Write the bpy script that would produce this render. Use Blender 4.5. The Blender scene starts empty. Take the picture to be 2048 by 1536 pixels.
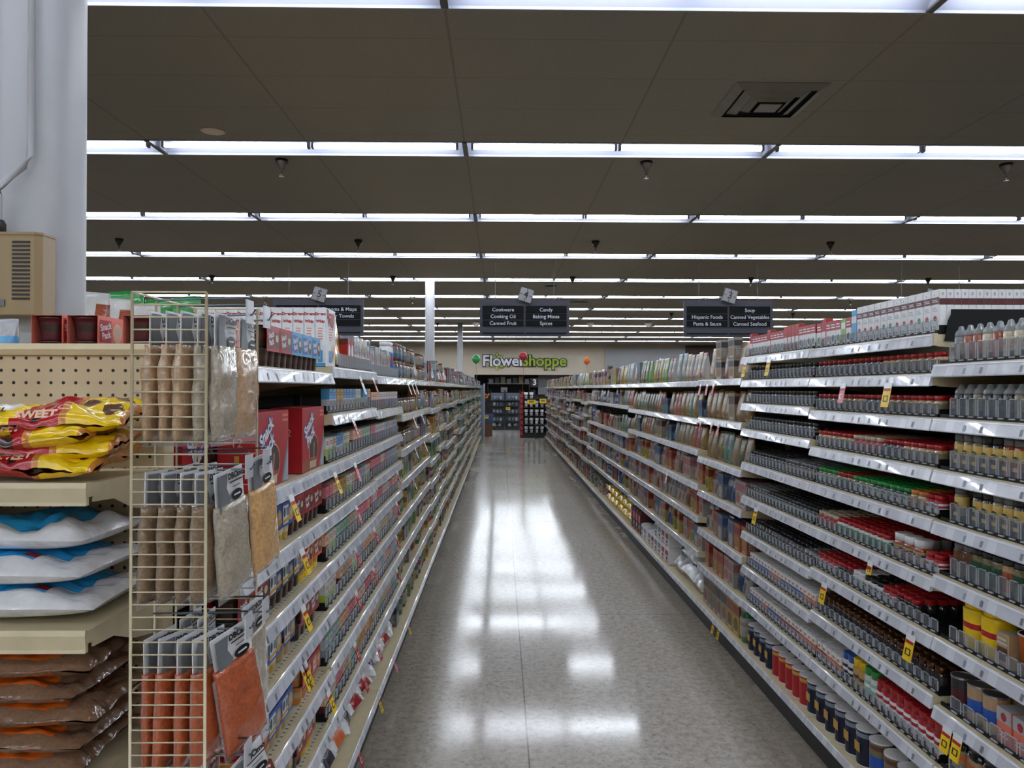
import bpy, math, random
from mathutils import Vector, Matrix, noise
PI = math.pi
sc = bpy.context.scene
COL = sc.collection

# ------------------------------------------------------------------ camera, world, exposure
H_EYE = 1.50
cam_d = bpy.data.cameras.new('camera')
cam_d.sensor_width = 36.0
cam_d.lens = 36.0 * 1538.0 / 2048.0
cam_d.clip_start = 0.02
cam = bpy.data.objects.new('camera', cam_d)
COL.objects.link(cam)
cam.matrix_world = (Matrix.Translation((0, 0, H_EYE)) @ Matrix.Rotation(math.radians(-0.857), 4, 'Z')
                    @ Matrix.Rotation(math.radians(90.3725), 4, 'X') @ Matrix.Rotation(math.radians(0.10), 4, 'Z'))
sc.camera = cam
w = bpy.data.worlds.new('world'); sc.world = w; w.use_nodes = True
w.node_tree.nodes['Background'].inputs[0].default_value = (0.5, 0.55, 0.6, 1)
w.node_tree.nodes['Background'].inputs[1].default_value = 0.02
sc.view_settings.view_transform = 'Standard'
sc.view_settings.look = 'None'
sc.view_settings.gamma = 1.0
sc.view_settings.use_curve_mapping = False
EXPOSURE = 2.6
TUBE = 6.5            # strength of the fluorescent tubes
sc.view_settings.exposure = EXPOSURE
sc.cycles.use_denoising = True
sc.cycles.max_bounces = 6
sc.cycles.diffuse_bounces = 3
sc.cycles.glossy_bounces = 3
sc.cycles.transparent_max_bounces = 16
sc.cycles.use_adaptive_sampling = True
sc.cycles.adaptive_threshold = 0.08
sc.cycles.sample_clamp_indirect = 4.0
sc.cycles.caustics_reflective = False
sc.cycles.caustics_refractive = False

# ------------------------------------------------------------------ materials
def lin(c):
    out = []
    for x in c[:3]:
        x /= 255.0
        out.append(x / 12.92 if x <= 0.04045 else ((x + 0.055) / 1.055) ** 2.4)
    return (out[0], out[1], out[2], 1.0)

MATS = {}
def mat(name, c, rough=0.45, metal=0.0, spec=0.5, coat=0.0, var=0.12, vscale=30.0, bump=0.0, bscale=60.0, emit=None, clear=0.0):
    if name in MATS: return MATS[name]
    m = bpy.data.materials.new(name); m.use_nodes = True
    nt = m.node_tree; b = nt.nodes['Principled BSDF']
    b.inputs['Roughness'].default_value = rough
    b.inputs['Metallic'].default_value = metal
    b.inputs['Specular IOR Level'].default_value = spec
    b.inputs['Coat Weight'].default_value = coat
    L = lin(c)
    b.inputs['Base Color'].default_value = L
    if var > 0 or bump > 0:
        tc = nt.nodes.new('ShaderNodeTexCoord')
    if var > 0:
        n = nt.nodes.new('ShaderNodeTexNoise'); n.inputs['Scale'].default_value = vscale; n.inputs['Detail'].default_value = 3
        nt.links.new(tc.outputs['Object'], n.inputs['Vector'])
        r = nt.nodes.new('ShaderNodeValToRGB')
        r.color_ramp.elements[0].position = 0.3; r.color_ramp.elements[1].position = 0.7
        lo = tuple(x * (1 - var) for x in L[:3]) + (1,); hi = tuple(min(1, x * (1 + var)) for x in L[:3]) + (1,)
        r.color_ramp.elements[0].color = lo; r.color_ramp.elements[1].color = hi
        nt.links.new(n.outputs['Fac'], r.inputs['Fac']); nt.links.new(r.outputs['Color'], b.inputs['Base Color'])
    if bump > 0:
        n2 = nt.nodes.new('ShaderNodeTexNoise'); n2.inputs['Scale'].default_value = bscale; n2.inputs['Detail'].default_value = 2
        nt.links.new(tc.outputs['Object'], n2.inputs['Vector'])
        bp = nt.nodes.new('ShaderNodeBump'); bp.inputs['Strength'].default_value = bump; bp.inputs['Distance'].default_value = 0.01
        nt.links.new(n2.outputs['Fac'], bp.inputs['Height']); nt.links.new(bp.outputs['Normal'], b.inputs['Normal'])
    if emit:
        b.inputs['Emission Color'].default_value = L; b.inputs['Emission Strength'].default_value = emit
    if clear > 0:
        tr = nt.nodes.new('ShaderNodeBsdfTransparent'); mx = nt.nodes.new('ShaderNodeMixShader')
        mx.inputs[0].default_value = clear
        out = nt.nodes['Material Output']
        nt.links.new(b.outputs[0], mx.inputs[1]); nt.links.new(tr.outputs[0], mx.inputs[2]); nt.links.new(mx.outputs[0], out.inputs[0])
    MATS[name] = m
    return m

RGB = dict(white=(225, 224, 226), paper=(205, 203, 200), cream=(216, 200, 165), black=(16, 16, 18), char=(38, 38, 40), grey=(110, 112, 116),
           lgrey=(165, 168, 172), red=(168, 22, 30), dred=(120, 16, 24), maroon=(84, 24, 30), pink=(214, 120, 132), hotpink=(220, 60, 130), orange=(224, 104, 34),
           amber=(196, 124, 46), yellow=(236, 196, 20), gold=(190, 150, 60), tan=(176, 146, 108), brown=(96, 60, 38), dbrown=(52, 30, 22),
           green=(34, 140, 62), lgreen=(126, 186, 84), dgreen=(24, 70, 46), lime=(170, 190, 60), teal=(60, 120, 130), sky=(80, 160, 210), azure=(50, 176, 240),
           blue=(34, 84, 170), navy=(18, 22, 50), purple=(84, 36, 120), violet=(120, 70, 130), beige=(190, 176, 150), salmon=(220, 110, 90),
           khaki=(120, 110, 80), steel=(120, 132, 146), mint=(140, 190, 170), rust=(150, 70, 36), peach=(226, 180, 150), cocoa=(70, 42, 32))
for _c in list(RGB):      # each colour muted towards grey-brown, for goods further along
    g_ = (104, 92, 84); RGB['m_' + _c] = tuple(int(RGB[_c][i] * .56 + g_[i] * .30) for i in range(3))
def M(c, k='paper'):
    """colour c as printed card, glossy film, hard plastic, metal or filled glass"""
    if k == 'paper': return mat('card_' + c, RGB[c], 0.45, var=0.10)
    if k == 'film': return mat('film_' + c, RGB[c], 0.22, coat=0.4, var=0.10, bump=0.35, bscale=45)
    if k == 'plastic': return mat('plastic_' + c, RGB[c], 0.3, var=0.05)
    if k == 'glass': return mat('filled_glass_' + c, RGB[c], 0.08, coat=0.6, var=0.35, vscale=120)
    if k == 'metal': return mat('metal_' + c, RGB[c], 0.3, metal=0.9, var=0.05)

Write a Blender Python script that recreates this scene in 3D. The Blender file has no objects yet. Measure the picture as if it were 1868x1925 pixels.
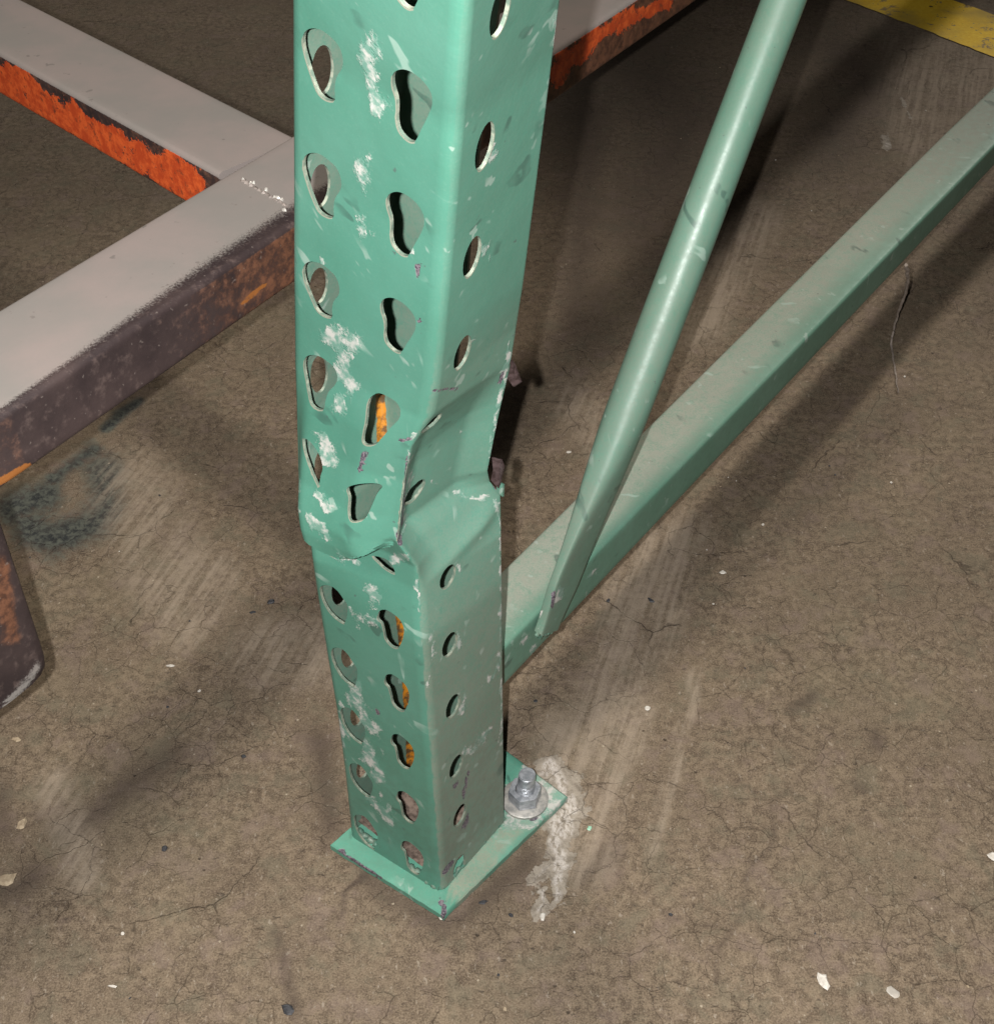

• • •

• **DESCRIPTION OF THE TASK**:
Quote every record above exactly, omitting any pictures they contain.

• **ANSWER TO THIS EXERCISE**:
Write the bpy script that would produce this render. Use Blender 4.5. The Blender scene starts empty. Take the picture to be 2048 by 1536 pixels.
import bpy, math, random
from mathutils import Vector, Matrix, noise
PI = math.pi
sc = bpy.context.scene
COL = sc.collection

# ------------------------------------------------------------------ camera, world, exposure
H_EYE = 1.50
cam_d = bpy.data.cameras.new('camera')
cam_d.sensor_width = 36.0
cam_d.lens = 36.0 * 1538.0 / 2048.0
cam_d.clip_start = 0.02
cam = bpy.data.objects.new('camera', cam_d)
COL.objects.link(cam)
cam.matrix_world = (Matrix.Translation((0, 0, H_EYE)) @ Matrix.Rotation(math.radians(-0.857), 4, 'Z')
                    @ Matrix.Rotation(math.radians(90.3725), 4, 'X') @ Matrix.Rotation(math.radians(0.10), 4, 'Z'))
sc.camera = cam
w = bpy.data.worlds.new('world'); sc.world = w; w.use_nodes = True
w.node_tree.nodes['Background'].inputs[0].default_value = (0.5, 0.55, 0.6, 1)
w.node_tree.nodes['Background'].inputs[1].default_value = 0.02
sc.view_settings.view_transform = 'Standard'
sc.view_settings.look = 'None'
sc.view_settings.gamma = 1.0
sc.view_settings.use_curve_mapping = False
EXPOSURE = 2.6
TUBE = 6.5            # strength of the fluorescent tubes
sc.view_settings.exposure = EXPOSURE
sc.cycles.use_denoising = True
sc.cycles.max_bounces = 6
sc.cycles.diffuse_bounces = 3
sc.cycles.glossy_bounces = 3
sc.cycles.transparent_max_bounces = 16
sc.cycles.use_adaptive_sampling = True
sc.cycles.adaptive_threshold = 0.08
sc.cycles.sample_clamp_indirect = 4.0
sc.cycles.caustics_reflective = False
sc.cycles.caustics_refractive = False

# ------------------------------------------------------------------ materials
def lin(c):
    out = []
    for x in c[:3]:
        x /= 255.0
        out.append(x / 12.92 if x <= 0.04045 else ((x + 0.055) / 1.055) ** 2.4)
    return (out[0], out[1], out[2], 1.0)

MATS = {}
def mat(name, c, rough=0.45, metal=0.0, spec=0.5, coat=0.0, var=0.12, vscale=30.0, bump=0.0, bscale=60.0, emit=None, clear=0.0):
    if name in MATS: return MATS[name]
    m = bpy.data.materials.new(name); m.use_nodes = True
    nt = m.node_tree; b = nt.nodes['Principled BSDF']
    b.inputs['Roughness'].default_value = rough
    b.inputs['Metallic'].default_value = metal
    b.inputs['Specular IOR Level'].default_value = spec
    b.inputs['Coat Weight'].default_value = coat
    L = lin(c)
    b.inputs['Base Color'].default_value = L
    if var > 0 or bump > 0:
        tc = nt.nodes.new('ShaderNodeTexCoord')
    if var > 0:
        n = nt.nodes.new('ShaderNodeTexNoise'); n.inputs['Scale'].default_value = vscale; n.inputs['Detail'].default_value = 3
        nt.links.new(tc.outputs['Object'], n.inputs['Vector'])
        r = nt.nodes.new('ShaderNodeValToRGB')
        r.color_ramp.elements[0].position = 0.3; r.color_ramp.elements[1].position = 0.7
        lo = tuple(x * (1 - var) for x in L[:3]) + (1,); hi = tuple(min(1, x * (1 + var)) for x in L[:3]) + (1,)
        r.color_ramp.elements[0].color = lo; r.color_ramp.elements[1].color = hi
        nt.links.new(n.outputs['Fac'], r.inputs['Fac']); nt.links.new(r.outputs['Color'], b.inputs['Base Color'])
    if bump > 0:
        n2 = nt.nodes.new('ShaderNodeTexNoise'); n2.inputs['Scale'].default_value = bscale; n2.inputs['Detail'].default_value = 2
        nt.links.new(tc.outputs['Object'], n2.inputs['Vector'])
        bp = nt.nodes.new('ShaderNodeBump'); bp.inputs['Strength'].default_value = bump; bp.inputs['Distance'].default_value = 0.01
        nt.links.new(n2.outputs['Fac'], bp.inputs['Height']); nt.links.new(bp.outputs['Normal'], b.inputs['Normal'])
    if emit:
        b.inputs['Emission Color'].default_value = L; b.inputs['Emission Strength'].default_value = emit
    if clear > 0:
        tr = nt.nodes.new('ShaderNodeBsdfTransparent'); mx = nt.nodes.new('ShaderNodeMixShader')
        mx.inputs[0].default_value = clear
        out = nt.nodes['Material Output']
        nt.links.new(b.outputs[0], mx.inputs[1]); nt.links.new(tr.outputs[0], mx.inputs[2]); nt.links.new(mx.outputs[0], out.inputs[0])
    MATS[name] = m
    return m

RGB = dict(white=(225, 224, 226), paper=(205, 203, 200), cream=(216, 200, 165), black=(16, 16, 18), char=(38, 38, 40), grey=(110, 112, 116),
           lgrey=(165, 168, 172), red=(168, 22, 30), dred=(120, 16, 24), maroon=(84, 24, 30), pink=(214, 120, 132), hotpink=(220, 60, 130), orange=(224, 104, 34),
           amber=(196, 124, 46), yellow=(236, 196, 20), gold=(190, 150, 60), tan=(176, 146, 108), brown=(96, 60, 38), dbrown=(52, 30, 22),
           green=(34, 140, 62), lgreen=(126, 186, 84), dgreen=(24, 70, 46), lime=(170, 190, 60), teal=(60, 120, 130), sky=(80, 160, 210), azure=(50, 176, 240),
           blue=(34, 84, 170), navy=(18, 22, 50), purple=(84, 36, 120), violet=(120, 70, 130), beige=(190, 176, 150), salmon=(220, 110, 90),
           khaki=(120, 110, 80), steel=(120, 132, 146), mint=(140, 190, 170), rust=(150, 70, 36), peach=(226, 180, 150), cocoa=(70, 42, 32))
for _c in list(RGB):      # each colour muted towards grey-brown, for goods further along
    g_ = (104, 92, 84); RGB['m_' + _c] = tuple(int(RGB[_c][i] * .56 + g_[i] * .30) for i in range(3))
def M(c, k='paper'):
    """colour c as printed card, glossy film, hard plastic, metal or filled glass"""
    if k == 'paper': return mat('card_' + c, RGB[c], 0.45, var=0.10)
    if k == 'film': return mat('film_' + c, RGB[c], 0.22, coat=0.4, var=0.10, bump=0.35, bscale=45)
    if k == 'plastic': return mat('plastic_' + c, RGB[c], 0.3, var=0.05)
    if k == 'glass': return mat('filled_glass_' + c, RGB[c], 0.08, coat=0.6, var=0.35, vscale=120)
    if k == 'metal': return mat('metal_' + c, RGB[c], 0.3, metal=0.9, var=0.05)

Write a Blender Python script that recreates this scene in 3D. The Blender file has no objects yet. Measure the picture as if it were 1868x1925 pixels.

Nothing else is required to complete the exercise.